§ **Stated exercise**:
Output the material beneath exactly, leaving nothing out.

§ **Source material**:
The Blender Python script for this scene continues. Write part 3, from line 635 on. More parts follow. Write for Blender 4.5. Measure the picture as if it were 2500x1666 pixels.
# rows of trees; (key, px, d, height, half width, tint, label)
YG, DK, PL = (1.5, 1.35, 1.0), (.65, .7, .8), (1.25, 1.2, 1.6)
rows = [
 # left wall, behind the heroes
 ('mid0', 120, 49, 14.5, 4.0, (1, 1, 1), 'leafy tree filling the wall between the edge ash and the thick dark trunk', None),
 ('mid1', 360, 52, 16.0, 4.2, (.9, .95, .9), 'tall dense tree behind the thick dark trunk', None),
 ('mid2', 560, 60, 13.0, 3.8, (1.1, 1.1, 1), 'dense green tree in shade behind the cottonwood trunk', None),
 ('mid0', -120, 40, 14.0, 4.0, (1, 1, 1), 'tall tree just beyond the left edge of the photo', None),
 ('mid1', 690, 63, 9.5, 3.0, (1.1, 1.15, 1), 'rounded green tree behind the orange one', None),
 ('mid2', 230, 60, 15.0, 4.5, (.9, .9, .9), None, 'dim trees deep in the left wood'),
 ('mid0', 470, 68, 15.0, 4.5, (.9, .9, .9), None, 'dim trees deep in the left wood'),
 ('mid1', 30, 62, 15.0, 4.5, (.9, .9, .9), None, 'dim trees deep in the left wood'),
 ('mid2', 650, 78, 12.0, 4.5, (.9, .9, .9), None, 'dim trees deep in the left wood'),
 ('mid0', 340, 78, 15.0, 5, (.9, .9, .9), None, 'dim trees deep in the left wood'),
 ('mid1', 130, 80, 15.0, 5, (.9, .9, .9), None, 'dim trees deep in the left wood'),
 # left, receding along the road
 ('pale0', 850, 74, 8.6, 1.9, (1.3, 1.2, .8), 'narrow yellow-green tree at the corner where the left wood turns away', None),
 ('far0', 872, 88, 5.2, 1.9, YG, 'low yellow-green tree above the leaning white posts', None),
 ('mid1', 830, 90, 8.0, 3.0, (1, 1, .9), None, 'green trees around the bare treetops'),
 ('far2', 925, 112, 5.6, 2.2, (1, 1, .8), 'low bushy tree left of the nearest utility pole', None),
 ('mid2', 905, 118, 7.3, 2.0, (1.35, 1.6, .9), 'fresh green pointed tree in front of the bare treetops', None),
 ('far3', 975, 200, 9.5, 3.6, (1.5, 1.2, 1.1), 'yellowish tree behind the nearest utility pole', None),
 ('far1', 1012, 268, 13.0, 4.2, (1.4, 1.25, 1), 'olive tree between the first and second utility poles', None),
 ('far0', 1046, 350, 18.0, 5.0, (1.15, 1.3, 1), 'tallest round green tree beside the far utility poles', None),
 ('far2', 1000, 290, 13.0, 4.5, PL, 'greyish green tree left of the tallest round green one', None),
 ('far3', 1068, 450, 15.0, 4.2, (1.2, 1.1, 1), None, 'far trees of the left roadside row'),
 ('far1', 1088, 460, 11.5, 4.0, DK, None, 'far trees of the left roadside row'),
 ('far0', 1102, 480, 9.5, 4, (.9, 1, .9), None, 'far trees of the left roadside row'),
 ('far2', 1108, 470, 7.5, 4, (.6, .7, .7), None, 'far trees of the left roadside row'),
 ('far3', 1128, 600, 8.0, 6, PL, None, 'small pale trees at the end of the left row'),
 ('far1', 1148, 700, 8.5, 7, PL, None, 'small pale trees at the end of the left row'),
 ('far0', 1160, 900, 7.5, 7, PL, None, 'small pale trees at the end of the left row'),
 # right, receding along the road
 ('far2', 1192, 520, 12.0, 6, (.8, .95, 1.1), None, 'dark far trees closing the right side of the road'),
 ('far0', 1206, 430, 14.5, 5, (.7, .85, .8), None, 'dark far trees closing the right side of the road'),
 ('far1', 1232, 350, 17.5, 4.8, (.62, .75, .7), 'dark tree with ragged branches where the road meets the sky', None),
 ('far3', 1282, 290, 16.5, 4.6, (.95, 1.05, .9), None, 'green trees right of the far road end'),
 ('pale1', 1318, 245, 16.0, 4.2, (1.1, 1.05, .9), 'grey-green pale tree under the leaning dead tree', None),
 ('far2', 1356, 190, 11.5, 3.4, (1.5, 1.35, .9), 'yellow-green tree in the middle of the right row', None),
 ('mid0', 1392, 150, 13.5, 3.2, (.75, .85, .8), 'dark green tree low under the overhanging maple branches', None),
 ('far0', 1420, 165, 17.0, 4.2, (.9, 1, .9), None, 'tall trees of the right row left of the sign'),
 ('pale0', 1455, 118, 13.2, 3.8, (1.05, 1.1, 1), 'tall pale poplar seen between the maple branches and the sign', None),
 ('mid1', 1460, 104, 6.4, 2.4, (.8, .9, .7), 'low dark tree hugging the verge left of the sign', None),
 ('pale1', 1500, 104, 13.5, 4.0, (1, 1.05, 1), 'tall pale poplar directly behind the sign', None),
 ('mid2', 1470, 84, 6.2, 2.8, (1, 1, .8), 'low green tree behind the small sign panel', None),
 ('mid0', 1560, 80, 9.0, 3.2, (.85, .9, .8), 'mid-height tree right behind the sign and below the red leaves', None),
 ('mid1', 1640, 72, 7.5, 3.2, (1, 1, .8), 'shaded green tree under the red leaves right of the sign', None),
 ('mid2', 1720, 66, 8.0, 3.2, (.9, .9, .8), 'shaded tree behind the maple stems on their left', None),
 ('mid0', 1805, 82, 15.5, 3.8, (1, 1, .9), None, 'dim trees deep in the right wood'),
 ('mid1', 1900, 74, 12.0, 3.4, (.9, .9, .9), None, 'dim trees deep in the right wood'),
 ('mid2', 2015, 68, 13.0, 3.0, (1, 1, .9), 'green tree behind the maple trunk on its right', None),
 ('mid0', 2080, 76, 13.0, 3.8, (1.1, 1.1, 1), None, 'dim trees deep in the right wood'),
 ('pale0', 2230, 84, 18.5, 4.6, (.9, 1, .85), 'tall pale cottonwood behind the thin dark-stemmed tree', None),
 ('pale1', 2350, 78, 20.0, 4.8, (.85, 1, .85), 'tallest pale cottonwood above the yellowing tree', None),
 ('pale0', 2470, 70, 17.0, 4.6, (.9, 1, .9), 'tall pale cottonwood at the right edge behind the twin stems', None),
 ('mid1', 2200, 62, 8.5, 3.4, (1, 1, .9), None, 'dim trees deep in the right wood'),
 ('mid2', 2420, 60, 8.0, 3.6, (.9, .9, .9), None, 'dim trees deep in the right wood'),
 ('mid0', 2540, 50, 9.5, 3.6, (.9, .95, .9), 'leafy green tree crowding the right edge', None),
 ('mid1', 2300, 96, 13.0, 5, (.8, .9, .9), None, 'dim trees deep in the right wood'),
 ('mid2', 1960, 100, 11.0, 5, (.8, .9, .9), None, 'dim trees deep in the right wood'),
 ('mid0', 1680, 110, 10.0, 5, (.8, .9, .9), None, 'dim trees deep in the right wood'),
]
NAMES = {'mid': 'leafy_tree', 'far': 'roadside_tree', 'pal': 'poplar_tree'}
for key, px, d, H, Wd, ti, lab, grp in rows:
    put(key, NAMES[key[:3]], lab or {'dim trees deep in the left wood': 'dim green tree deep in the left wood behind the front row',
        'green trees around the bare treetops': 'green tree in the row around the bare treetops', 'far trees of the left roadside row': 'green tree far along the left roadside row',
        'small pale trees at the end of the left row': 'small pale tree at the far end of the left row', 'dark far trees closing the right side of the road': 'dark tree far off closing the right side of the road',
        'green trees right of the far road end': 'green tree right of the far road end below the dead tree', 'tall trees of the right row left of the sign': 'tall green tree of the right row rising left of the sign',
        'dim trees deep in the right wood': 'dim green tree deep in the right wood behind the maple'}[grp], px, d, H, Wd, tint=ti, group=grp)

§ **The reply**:
The Blender Python script for this scene continues. Write part 3, from line 635 on. More parts follow. Write for Blender 4.5. Measure the picture as if it were 2500x1666 pixels.
# rows of trees; (key, px, d, height, half width, tint, label)
YG, DK, PL = (1.5, 1.35, 1.0), (.65, .7, .8), (1.25, 1.2, 1.6)
rows = [
 # left wall, behind the heroes
 ('mid0', 120, 49, 14.5, 4.0, (1, 1, 1), 'leafy tree filling the wall between the edge ash and the thick dark trunk', None),
 ('mid1', 360, 52, 16.0, 4.2, (.9, .95, .9), 'tall dense tree behind the thick dark trunk', None),
 ('mid2', 560, 60, 13.0, 3.8, (1.1, 1.1, 1), 'dense green tree in shade behind the cottonwood trunk', None),
 ('mid0', -120, 40, 14.0, 4.0, (1, 1, 1), 'tall tree just beyond the left edge of the photo', None),
 ('mid1', 690, 63, 9.5, 3.0, (1.1, 1.15, 1), 'rounded green tree behind the orange one', None),
 ('mid2', 230, 60, 15.0, 4.5, (.9, .9, .9), None, 'dim trees deep in the left wood'),
 ('mid0', 470, 68, 15.0, 4.5, (.9, .9, .9), None, 'dim trees deep in the left wood'),
 ('mid1', 30, 62, 15.0, 4.5, (.9, .9, .9), None, 'dim trees deep in the left wood'),
 ('mid2', 650, 78, 12.0, 4.5, (.9, .9, .9), None, 'dim trees deep in the left wood'),
 ('mid0', 340, 78, 15.0, 5, (.9, .9, .9), None, 'dim trees deep in the left wood'),
 ('mid1', 130, 80, 15.0, 5, (.9, .9, .9), None, 'dim trees deep in the left wood'),
 # left, receding along the road
 ('pale0', 850, 74, 8.6, 1.9, (1.3, 1.2, .8), 'narrow yellow-green tree at the corner where the left wood turns away', None),
 ('far0', 872, 88, 5.2, 1.9, YG, 'low yellow-green tree above the leaning white posts', None),
 ('mid1', 830, 90, 8.0, 3.0, (1, 1, .9), None, 'green trees around the bare treetops'),
 ('far2', 925, 112, 5.6, 2.2, (1, 1, .8), 'low bushy tree left of the nearest utility pole', None),
 ('mid2', 905, 118, 7.3, 2.0, (1.35, 1.6, .9), 'fresh green pointed tree in front of the bare treetops', None),
 ('far3', 975, 200, 9.5, 3.6, (1.5, 1.2, 1.1), 'yellowish tree behind the nearest utility pole', None),
 ('far1', 1012, 268, 13.0, 4.2, (1.4, 1.25, 1), 'olive tree between the first and second utility poles', None),
 ('far0', 1046, 350, 18.0, 5.0, (1.15, 1.3, 1), 'tallest round green tree beside the far utility poles', None),
 ('far2', 1000, 290, 13.0, 4.5, PL, 'greyish green tree left of the tallest round green one', None),
 ('far3', 1068, 450, 15.0, 4.2, (1.2, 1.1, 1), None, 'far trees of the left roadside row'),
 ('far1', 1088, 460, 11.5, 4.0, DK, None, 'far trees of the left roadside row'),
 ('far0', 1102, 480, 9.5, 4, (.9, 1, .9), None, 'far trees of the left roadside row'),
 ('far2', 1108, 470, 7.5, 4, (.6, .7, .7), None, 'far trees of the left roadside row'),
 ('far3', 1128, 600, 8.0, 6, PL, None, 'small pale trees at the end of the left row'),
 ('far1', 1148, 700, 8.5, 7, PL, None, 'small pale trees at the end of the left row'),
 ('far0', 1160, 900, 7.5, 7, PL, None, 'small pale trees at the end of the left row'),
 # right, receding along the road
 ('far2', 1192, 520, 12.0, 6, (.8, .95, 1.1), None, 'dark far trees closing the right side of the road'),
 ('far0', 1206, 430, 14.5, 5, (.7, .85, .8), None, 'dark far trees closing the right side of the road'),
 ('far1', 1232, 350, 17.5, 4.8, (.62, .75, .7), 'dark tree with ragged branches where the road meets the sky', None),
 ('far3', 1282, 290, 16.5, 4.6, (.95, 1.05, .9), None, 'green trees right of the far road end'),
 ('pale1', 1318, 245, 16.0, 4.2, (1.1, 1.05, .9), 'grey-green pale tree under the leaning dead tree', None),
 ('far2', 1356, 190, 11.5, 3.4, (1.5, 1.35, .9), 'yellow-green tree in the middle of the right row', None),
 ('mid0', 1392, 150, 13.5, 3.2, (.75, .85, .8), 'dark green tree low under the overhanging maple branches', None),
 ('far0', 1420, 165, 17.0, 4.2, (.9, 1, .9), None, 'tall trees of the right row left of the sign'),
 ('pale0', 1455, 118, 13.2, 3.8, (1.05, 1.1, 1), 'tall pale poplar seen between the maple branches and the sign', None),
 ('mid1', 1460, 104, 6.4, 2.4, (.8, .9, .7), 'low dark tree hugging the verge left of the sign', None),
 ('pale1', 1500, 104, 13.5, 4.0, (1, 1.05, 1), 'tall pale poplar directly behind the sign', None),
 ('mid2', 1470, 84, 6.2, 2.8, (1, 1, .8), 'low green tree behind the small sign panel', None),
 ('mid0', 1560, 80, 9.0, 3.2, (.85, .9, .8), 'mid-height tree right behind the sign and below the red leaves', None),
 ('mid1', 1640, 72, 7.5, 3.2, (1, 1, .8), 'shaded green tree under the red leaves right of the sign', None),
 ('mid2', 1720, 66, 8.0, 3.2, (.9, .9, .8), 'shaded tree behind the maple stems on their left', None),
 ('mid0', 1805, 82, 15.5, 3.8, (1, 1, .9), None, 'dim trees deep in the right wood'),
 ('mid1', 1900, 74, 12.0, 3.4, (.9, .9, .9), None, 'dim trees deep in the right wood'),
 ('mid2', 2015, 68, 13.0, 3.0, (1, 1, .9), 'green tree behind the maple trunk on its right', None),
 ('mid0', 2080, 76, 13.0, 3.8, (1.1, 1.1, 1), None, 'dim trees deep in the right wood'),
 ('pale0', 2230, 84, 18.5, 4.6, (.9, 1, .85), 'tall pale cottonwood behind the thin dark-stemmed tree', None),
 ('pale1', 2350, 78, 20.0, 4.8, (.85, 1, .85), 'tallest pale cottonwood above the yellowing tree', None),
 ('pale0', 2470, 70, 17.0, 4.6, (.9, 1, .9), 'tall pale cottonwood at the right edge behind the twin stems', None),
 ('mid1', 2200, 62, 8.5, 3.4, (1, 1, .9), None, 'dim trees deep in the right wood'),
 ('mid2', 2420, 60, 8.0, 3.6, (.9, .9, .9), None, 'dim trees deep in the right wood'),
 ('mid0', 2540, 50, 9.5, 3.6, (.9, .95, .9), 'leafy green tree crowding the right edge', None),
 ('mid1', 2300, 96, 13.0, 5, (.8, .9, .9), None, 'dim trees deep in the right wood'),
 ('mid2', 1960, 100, 11.0, 5, (.8, .9, .9), None, 'dim trees deep in the right wood'),
 ('mid0', 1680, 110, 10.0, 5, (.8, .9, .9), None, 'dim trees deep in the right wood'),
]
NAMES = {'mid': 'leafy_tree', 'far': 'roadside_tree', 'pal': 'poplar_tree'}
for key, px, d, H, Wd, ti, lab, grp in rows:
    put(key, NAMES[key[:3]], lab or {'dim trees deep in the left wood': 'dim green tree deep in the left wood behind the front row',
        'green trees around the bare treetops': 'green tree in the row around the bare treetops', 'far trees of the left roadside row': 'green tree far along the left roadside row',
        'small pale trees at the end of the left row': 'small pale tree at the far end of the left row', 'dark far trees closing the right side of the road': 'dark tree far off closing the right side of the road',
        'green trees right of the far road end': 'green tree right of the far road end below the dead tree', 'tall trees of the right row left of the sign': 'tall green tree of the right row rising left of the sign',
        'dim trees deep in the right wood': 'dim green tree deep in the right wood behind the maple'}[grp], px, d, H, Wd, tint=ti, group=grp)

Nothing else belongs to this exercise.